Cost Plus Inc. upgraded to “market perform”
Morgan Keegan & Co today upgraded casual home living and entertaining product retailer Cost Plus, Inc. (Nasdaq: CPWN) to a rating of “market perform” from “under perform.”
“We view the valuation as appropriate given the struggles the company faces in rejuvenating sales and earnings,” Morgan Keegan analyst Laura Champine wrote in a research note.
Shares of the California based company have tumbled 29% since the beginning of 2007 and currently trade at less than 1x tangible book value of $12.71.
Cost Plus was recently eliminated from the Russell 2000 Index, and Champine said this may have contributed to recent weakness of the stock.
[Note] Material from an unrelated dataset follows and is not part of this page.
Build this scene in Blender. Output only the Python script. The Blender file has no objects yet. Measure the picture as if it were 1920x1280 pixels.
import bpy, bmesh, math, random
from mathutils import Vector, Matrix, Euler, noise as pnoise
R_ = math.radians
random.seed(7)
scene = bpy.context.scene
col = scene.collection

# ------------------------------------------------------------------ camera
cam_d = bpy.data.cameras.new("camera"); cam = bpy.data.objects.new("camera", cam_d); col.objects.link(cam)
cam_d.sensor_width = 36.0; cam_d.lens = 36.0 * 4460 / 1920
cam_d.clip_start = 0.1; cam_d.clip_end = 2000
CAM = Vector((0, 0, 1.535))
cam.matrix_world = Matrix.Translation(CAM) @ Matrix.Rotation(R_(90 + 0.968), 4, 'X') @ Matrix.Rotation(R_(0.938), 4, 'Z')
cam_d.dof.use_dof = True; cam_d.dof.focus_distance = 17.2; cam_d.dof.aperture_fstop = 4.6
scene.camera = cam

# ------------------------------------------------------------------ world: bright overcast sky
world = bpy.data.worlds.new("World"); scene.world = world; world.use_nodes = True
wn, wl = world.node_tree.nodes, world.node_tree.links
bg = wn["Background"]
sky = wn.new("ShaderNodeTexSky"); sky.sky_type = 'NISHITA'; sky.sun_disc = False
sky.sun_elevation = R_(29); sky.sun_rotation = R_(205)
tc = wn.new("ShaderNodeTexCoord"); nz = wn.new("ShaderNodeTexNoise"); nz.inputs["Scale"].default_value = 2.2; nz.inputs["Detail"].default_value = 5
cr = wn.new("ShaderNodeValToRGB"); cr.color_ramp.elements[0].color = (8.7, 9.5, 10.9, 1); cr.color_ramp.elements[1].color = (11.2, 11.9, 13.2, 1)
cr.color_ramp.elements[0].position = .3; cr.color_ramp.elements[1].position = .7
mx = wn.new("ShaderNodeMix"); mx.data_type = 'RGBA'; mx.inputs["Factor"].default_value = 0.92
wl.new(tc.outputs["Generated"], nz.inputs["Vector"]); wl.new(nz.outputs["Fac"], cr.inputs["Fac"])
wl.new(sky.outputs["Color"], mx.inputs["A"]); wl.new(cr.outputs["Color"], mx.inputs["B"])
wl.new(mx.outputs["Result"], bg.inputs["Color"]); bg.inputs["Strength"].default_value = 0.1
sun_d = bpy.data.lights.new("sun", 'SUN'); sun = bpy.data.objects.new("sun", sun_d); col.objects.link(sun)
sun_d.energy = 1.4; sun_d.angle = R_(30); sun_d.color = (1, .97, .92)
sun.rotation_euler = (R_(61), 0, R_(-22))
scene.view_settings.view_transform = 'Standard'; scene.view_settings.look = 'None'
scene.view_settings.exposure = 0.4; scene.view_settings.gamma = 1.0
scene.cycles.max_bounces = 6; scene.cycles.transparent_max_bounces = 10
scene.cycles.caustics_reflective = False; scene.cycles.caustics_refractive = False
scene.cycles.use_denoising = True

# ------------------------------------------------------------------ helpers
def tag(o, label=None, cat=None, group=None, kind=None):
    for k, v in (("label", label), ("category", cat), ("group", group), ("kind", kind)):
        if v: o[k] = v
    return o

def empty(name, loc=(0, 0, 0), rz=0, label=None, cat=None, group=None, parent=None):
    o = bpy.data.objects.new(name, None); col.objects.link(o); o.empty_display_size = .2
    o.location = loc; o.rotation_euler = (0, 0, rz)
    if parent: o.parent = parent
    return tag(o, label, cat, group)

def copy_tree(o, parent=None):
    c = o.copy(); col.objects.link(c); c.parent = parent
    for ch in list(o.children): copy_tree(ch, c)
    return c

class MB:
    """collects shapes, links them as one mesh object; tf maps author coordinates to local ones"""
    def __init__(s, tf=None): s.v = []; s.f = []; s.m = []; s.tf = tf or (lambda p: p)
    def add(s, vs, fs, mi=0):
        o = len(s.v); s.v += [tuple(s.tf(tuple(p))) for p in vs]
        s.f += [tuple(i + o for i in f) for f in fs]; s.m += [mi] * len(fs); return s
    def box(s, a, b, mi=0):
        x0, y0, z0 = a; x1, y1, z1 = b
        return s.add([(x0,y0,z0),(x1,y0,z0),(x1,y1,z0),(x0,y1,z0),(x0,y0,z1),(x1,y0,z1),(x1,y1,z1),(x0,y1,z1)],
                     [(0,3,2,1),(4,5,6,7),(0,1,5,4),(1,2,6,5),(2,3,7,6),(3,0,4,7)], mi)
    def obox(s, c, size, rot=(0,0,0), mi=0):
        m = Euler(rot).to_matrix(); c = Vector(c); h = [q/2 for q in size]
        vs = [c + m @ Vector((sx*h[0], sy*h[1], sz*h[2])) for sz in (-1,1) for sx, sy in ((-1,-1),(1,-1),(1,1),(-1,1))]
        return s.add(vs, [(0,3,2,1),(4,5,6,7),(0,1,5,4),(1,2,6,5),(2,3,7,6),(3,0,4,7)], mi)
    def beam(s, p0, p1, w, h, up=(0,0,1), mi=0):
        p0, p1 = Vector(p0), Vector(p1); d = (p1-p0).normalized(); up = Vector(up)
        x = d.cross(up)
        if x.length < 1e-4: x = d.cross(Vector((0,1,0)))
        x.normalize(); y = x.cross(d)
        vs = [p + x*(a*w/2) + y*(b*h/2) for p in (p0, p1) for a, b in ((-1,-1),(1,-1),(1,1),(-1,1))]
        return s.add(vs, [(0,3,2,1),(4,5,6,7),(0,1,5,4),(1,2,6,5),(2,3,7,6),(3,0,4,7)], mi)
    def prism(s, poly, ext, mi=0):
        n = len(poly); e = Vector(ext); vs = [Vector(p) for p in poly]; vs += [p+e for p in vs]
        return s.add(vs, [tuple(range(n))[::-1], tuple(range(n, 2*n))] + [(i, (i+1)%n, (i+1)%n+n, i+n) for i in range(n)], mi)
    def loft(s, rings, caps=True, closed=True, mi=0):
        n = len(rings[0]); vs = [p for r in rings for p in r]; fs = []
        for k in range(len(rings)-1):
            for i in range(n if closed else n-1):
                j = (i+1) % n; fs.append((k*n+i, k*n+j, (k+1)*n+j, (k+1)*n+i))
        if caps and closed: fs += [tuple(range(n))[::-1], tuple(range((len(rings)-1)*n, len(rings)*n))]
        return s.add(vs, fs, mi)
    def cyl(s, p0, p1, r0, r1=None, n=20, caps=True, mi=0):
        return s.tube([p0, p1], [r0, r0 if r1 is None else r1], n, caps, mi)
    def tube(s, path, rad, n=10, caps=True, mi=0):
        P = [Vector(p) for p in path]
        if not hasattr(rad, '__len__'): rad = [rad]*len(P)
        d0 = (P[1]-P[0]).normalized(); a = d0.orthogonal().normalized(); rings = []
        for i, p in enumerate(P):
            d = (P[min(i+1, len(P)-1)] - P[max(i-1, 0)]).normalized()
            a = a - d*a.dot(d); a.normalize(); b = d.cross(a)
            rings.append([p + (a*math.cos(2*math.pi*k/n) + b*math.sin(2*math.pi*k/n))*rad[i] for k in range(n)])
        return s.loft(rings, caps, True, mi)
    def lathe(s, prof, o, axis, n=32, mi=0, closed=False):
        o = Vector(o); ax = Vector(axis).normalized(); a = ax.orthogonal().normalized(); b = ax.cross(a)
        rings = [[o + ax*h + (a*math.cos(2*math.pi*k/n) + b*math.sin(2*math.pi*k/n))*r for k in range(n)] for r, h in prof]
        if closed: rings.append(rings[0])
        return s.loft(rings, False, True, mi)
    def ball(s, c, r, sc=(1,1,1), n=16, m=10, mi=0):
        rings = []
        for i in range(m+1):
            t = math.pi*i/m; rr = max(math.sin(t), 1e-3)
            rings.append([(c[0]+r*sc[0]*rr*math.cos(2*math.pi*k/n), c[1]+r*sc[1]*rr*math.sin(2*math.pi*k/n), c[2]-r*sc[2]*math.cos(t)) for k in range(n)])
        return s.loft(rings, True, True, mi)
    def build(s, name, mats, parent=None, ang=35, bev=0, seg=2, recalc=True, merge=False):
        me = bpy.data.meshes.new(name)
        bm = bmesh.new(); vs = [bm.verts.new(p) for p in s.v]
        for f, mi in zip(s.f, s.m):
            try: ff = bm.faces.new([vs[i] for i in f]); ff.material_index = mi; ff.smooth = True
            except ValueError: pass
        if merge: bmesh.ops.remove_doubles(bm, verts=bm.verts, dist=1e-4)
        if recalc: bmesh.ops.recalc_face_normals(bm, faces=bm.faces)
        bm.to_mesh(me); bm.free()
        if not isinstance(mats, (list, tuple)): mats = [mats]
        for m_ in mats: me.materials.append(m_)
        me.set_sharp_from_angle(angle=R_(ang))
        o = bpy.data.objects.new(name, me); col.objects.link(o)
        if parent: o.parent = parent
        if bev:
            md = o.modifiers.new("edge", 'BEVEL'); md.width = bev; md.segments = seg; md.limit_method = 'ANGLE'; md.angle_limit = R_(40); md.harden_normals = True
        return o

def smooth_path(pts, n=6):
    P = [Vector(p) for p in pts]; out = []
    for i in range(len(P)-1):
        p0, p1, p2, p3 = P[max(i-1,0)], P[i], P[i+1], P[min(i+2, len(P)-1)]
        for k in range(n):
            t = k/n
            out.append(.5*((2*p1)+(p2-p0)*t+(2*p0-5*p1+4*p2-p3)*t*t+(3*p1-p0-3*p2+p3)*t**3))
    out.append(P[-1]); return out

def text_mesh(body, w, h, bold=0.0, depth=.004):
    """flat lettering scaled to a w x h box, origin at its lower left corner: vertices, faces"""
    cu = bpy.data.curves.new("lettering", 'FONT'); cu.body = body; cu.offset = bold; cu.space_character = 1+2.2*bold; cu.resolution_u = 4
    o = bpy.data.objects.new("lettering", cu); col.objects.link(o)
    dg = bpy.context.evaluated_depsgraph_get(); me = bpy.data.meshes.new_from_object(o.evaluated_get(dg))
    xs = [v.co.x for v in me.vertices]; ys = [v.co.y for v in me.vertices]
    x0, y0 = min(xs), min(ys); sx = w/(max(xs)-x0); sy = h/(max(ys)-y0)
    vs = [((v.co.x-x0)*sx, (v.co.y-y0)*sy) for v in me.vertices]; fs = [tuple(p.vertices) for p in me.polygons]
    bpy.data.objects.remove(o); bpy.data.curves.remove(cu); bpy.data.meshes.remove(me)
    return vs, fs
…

Although shares of the retailer have plunged this year, Champine notes that the road ahead for Cost Plus shares could be a volatile one rooted in short-term sentiment changes. Lately there has been speculation that the specialty retailer may be bought out. This speculation is validated in a filing by Red Mountain Capital Partners, which entered into a confidentiality agreement with the company in April. No updates have been made since this agreement was made public.
With a mixed picture ahead for Cost Plus, Champine writes,“We believe the decline in share price, high short interest, and potential for take-out speculation make for a more evenly-weighted risk/reward profile.”
Champine’s EPS estimate for the July quarter remains unchanged at a loss of $0.61 per share compared with a consensus estimate by 16 analysts surveyed by Thompson Financial of a loss of $0.65 per share.
While Champine’s EPS estimate for the July quarter remains unchanged, she raised her fiscal year 2007 EPS estimate to a loss of $0.81, compared with a previously forecasted loss of $1.02. The revision reflects the restatement of first quarter results.
Shares of Cost Plus, which have been trading in a range of between $7.56 and $14.34 for the past year, were up 9.83% or $0.76 to $8.49 in 4 p.m. trading Wednesday.